I’ve got no business pretending to be a self-help guru, having spent years turning up my nose at those quick to tell us how to live. I shake my head as Deepak packs another auditorium, Dr. Phil fills our ears with psychoprattle, and Covey makes an eighth habit of getting rich.
Still, as an amateur guru, I think I can save you hundreds of dollars because these 550 words are free and they contain the secret to a better life.
The underlying principle is perspective, oft-stated but seldom practiced, as evidenced by people who overreact to minor misfortune. The principle suggests that troubles seem smaller when examined with a broader perspective. A flat tire is minor when considering the transmission might have failed. Receiving no pay raise is small indeed when considering you might’ve been laid off.

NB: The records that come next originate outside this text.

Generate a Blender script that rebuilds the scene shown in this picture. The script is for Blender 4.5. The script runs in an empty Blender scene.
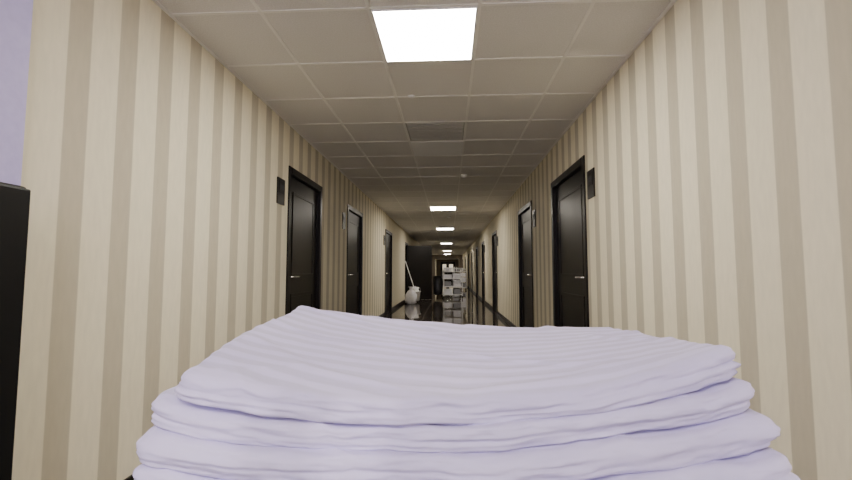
import bpy, bmesh, math, random
from mathutils import Vector, noise, Matrix
random.seed(4)
S=bpy.context.scene
XL,XR,H=-1.55,1.2,2.50
Y0,Y1=-2.2,54.0

# ---------------------------------------------------------------- materials
def mat(name,col,rough=.6,metal=0,spec=.5,emit=None,es=0):
    m=bpy.data.materials.new(name); m.use_nodes=True
    b=m.node_tree.nodes['Principled BSDF']
    b.inputs['Base Color'].default_value=(*col,1); b.inputs['Roughness'].default_value=rough
    b.inputs['Metallic'].default_value=metal; b.inputs['Specular IOR Level'].default_value=spec
    if emit: b.inputs['Emission Color'].default_value=(*emit,1); b.inputs['Emission Strength'].default_value=es
    return m
def nn(m,t,**k):
    n=m.node_tree.nodes.new(t)
    for a,v in k.items(): setattr(n,a,v)
    return n
def lk(m,a,b): m.node_tree.links.new(a,b)
def add_noise(m,scale,lo,hi,bump=0,stretch=(1,1,1),bscale=None,dist=.004):
    """modulate colour between lo and hi with noise, optional bump"""
    b=m.node_tree.nodes['Principled BSDF']
    tc=nn(m,'ShaderNodeTexCoord'); mp=nn(m,'ShaderNodeMapping'); mp.inputs['Scale'].default_value=stretch
    lk(m,tc.outputs['Object'],mp.inputs['Vector'])
    n=nn(m,'ShaderNodeTexNoise'); n.inputs['Scale'].default_value=scale; n.inputs['Detail'].default_value=5
    lk(m,mp.outputs[0],n.inputs['Vector'])
    r=nn(m,'ShaderNodeValToRGB'); r.color_ramp.elements[0].color=(*lo,1); r.color_ramp.elements[1].color=(*hi,1)
    r.color_ramp.elements[0].position=.3; r.color_ramp.elements[1].position=.7
    lk(m,n.outputs[0],r.inputs[0]); lk(m,r.outputs[0],b.inputs['Base Color'])
    m['ramp']=r.name
    if bump:
        n2=nn(m,'ShaderNodeTexNoise'); n2.inputs['Scale'].default_value=bscale or scale; n2.inputs['Detail'].default_value=4
        lk(m,mp.outputs[0],n2.inputs['Vector'])
        bp=nn(m,'ShaderNodeBump'); bp.inputs['Strength'].default_value=bump; bp.inputs['Distance'].default_value=dist
        lk(m,n2.outputs[0],bp.inputs['Height']); lk(m,bp.outputs[0],b.inputs['Normal'])
    return m

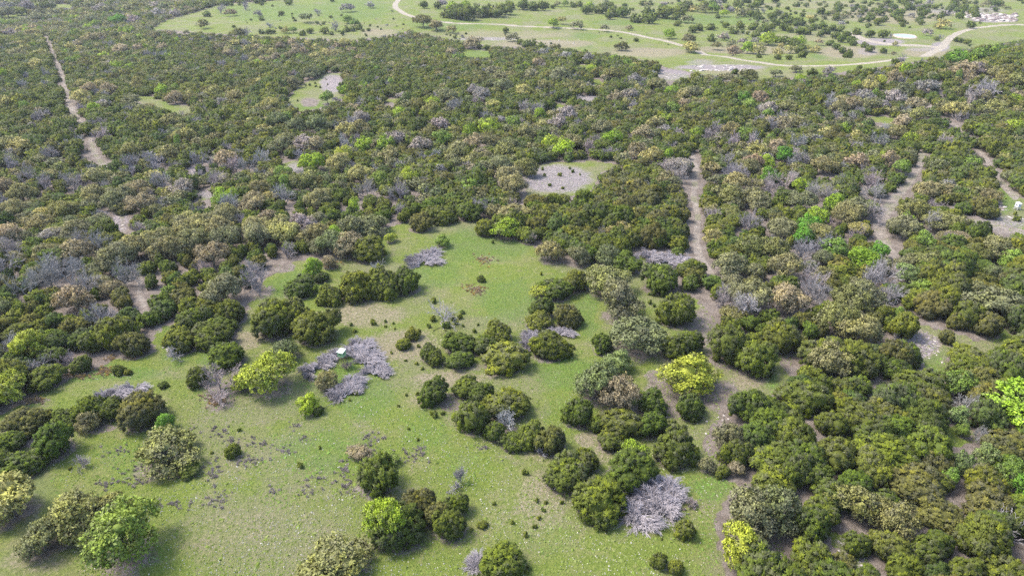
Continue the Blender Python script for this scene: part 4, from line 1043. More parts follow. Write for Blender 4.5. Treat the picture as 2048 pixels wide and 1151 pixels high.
def emit():
    vis = [t for t in TREES if -t['w'] * .5 < t['px'] < 2048 + t['w'] * .5 and -t['w'] * .2 < t['py'] < 1151 + t['w'] * 1.2]
    single = []
    for kd in 'JOEB':
        c = sorted((t for t in vis if t['kind'] == kd), key=lambda t: -t['w'] * (3 if t['src'] == 'near' else 1.3 if t['src'] != 'fill' else 1))
        for t in c[:298]: t['single'] = True; single.append(t)
    # labels
    groups = {}
    for t in single:
        if not t['label']:
            groups.setdefault((t['kind'], t['col'], area_of(t)), []).append(t)
    what = {'J': 'juniper', 'O': 'oak', 'E': 'leafy tree', 'B': 'bare tree'}
    for (kd, col, area), ts in groups.items():
        ts.sort(key=lambda t: t['px'])
        w = CWORD[col] + ' ' + what[kd]
        if len(ts) == 1: ts[0]['label'] = 'only ' + w + ' ' + area
        elif len(ts) <= 39:
            for i, t in enumerate(ts): t['label'] = f"{ORD[i]} {w} from left {area}"
        else:
            for t in ts: t['label'] = f"{w} crowded {area}"; t['grp'] = f"{w}s {area}"
    rng = np.random.default_rng(77)
    for n, t in enumerate(single):
        kd = t['kind']
        lod = 'near' if t['w'] > 34 and t['d'] < 200 else 'mid' if t['w'] > 17 else 'far'
        i = int(rng.integers(NVAR[kd, lod]))
        tag_kw = dict(label=t['label'], cat=CATS[kd], group=t.get('grp') or {'J': 'juniper trees', 'O': 'oak trees', 'E': 'broadleaf trees in spring leaf', 'B': 'leafless trees'}[kd])
        q1 = rng.uniform(.9, 1.12); kx = 1.13 if kd == 'E' else 1.05; sc = (t['r'] * kx * q1, t['r'] * kx / q1, t['h'] / SPEC[kd])
        rot = (0, 0, float(rng.random() * 6.283))
        c = COL[t['col']]; j = (1.1 if t['src'] == 'wood' and t['col'] in ('pt', 'tan', 'lp', 'go') else 1) * rng.uniform(.90, 1.12) * rng.uniform(.96, 1.04, 3); cc = (*(float(a * b) for a, b in zip(c, j)), 1)
        loc = (t['X'], t['Y'], t['z'] - .05)
        if kd != 'B' and (t['src'] == 'near' or lod == 'near'):
            lod = 'near'; i = i % NVAR[kd, lod]
            root = link(NAMES[kd], None, None, loc, rot, sc)
            cr = link('crown', lib(kd, 'near', i), root); cr.color = cc
            link('trunk', trunk_mesh(kd, i), root)
            tag(root, **tag_kw)
        elif kd == 'B' and lod == 'near':
            root = link(NAMES[kd], None, None, loc, rot, sc)
            for nm, lo, hi in (('trunk', 0, 1), ('crown', 2, 9)):
                key = ('Bpart', nm, i)
                if key not in LIB:
                    sg = bare_seg(900 + i, 'near'); mk = (sg[4] >= lo) & (sg[4] <= hi)
                    LIB[key] = stick_mesh('bare_' + nm, tuple(v[mk] for v in sg), M_STICK)
                o = link(nm, LIB[key], root); o.color = cc
            tag(root, **tag_kw)
        else:
            o = link(NAMES[kd], lib(kd, lod, i), None, loc, rot, sc); o.color = cc
            tag(o, **tag_kw)
    rest = {}
    for t in TREES:
        if not t.get('single'):
            lod = 'mid' if t['d'] < 170 else 'far' if t['d'] < 430 else 'dist'
            rest.setdefault((t['kind'], lod), []).append(t)
    return rest

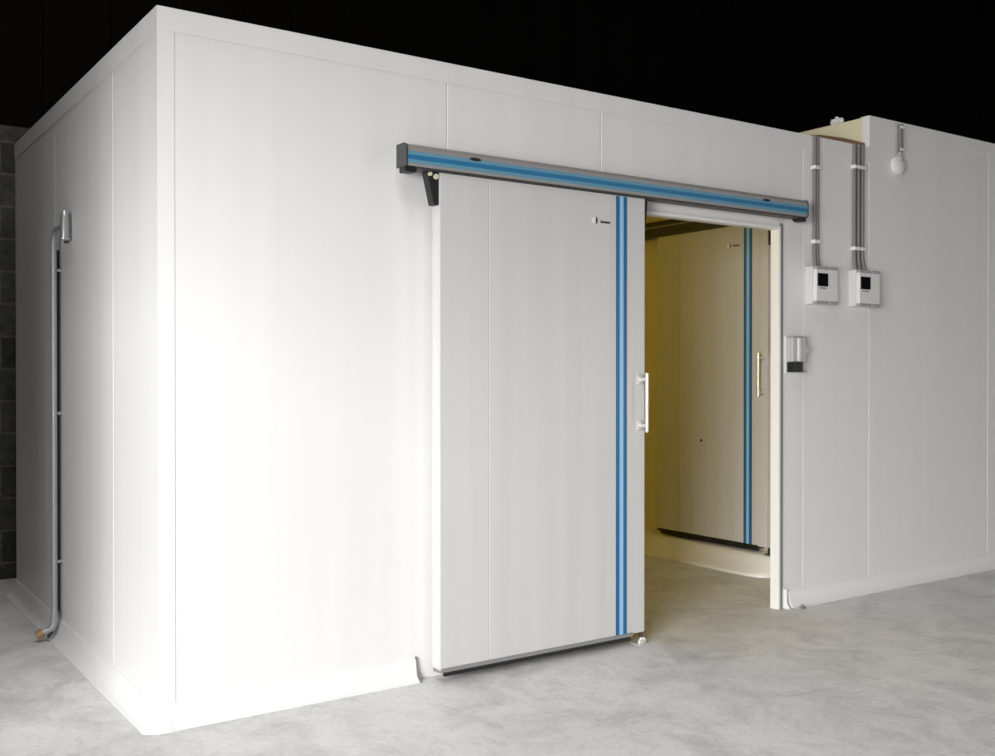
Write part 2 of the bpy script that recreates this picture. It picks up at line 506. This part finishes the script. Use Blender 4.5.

By taking a broader view, life’s bumps can be less jarring.
The mind can be trained to make these more expansive comparisons, but the examples above are limited to the conscious examination of individual incidents. What about our subconscious attitude toward, say, our overall contentment, which is shaped by far more than daily happenings?
If you were to spend all day sitting cross-legged at the bottom of an empty swimming pool, you would quickly conclude that life is no more colorful than blue-painted concrete. That would be a sad loss of perspective.
Whether breadwinners or homemakers, many people do the same thing, allowing the “job” that consumes the greatest portion of their lives to limit their perspective. For such people, that singular focus becomes the lens through which they measure life’s worth, and if that job hits a pothole in the road, their whole life can be shaken.
The remedy is balance. Everyone should counterbalance life’s singular focus with something different. For example, a friend of mine waits tables to pay the mortgage, but in the off hours, she’s writing a book. Another friend is a full-time parent, but he finds balance by volunteering for an international aid organization. A co-worker develops marketing materials from 8 to 5, but unless she can devote some hours each week to sculpting ceramics, she’s just not content.
At least on the outside, these three strike me as among the most content people I’ve known.
Call it a hobby, a passion or just a distraction, a sideline activity gives you a more balanced view of life.
Better still if the counterbalance engages the opposite side of your brain. If you’re an accountant by day, try painting watercolors on the weekend. If work is chaotic, seek balance with the calm and orderly process of building a scrapbook.
One might wonder, isn’t a life of both work and family already in balance? That happens to be my wife’s situation. She takes her career and child rearing pretty seriously, but I’m pushing her to find something more. The all-consuming combination of career and family can leave anyone with the myopic impression that life is defined by immediate needs and obligations. Balance for her might be found with something devoid of deadline.
So however you do it – snowboarding, stargazing or cross-stitching – engage in something that counterbalances the activities that dominate your life.
As for me, I will continue to counterbalance my day job by writing newspaper columns, not self-help books.